Written by Richard Hughes and illustrated by Ken Bald, this story from Operation: Peril #3 (1950) enters straight fantasy with the introduction of Merlin (non-magical and surprisingly traitorous) and King Arthur's Knights of the Round Table.
Next issue introduces alien menaces and an ongoing emphasis on space opera.
Despite this, the series' title will remain "Time Travelers" for the entire run.

Tuesday, April 30, 2013

Reading Room: SPACE SQUADRON "Terror from the Deep"

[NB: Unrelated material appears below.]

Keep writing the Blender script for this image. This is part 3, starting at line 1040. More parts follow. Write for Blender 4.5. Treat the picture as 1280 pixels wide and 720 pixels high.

Let's blast-off for excitement (if not scientific accuracy) in the year 2000...
...as the Space Squadron journeys to the "water world" of Neptune!
Until the Voyager 2 flight in 1989, little was known about Neptune except for it's size and color, so sci-fi went all over the place speculating about what lay under the bright blue atomosphere.
Because of the name, derived from the Roman god of the sea, most tales (like this one) portrayed the planet as an aquatic world with a breathable atmosphere and amphibian, reptilian, or fish-like inhabitants.
The writer and artist for this tale from Atlas/Marvel's Space Squadron #3 (1951) are unknown to me, though in the scripter's case, it might be best to remain anonymous.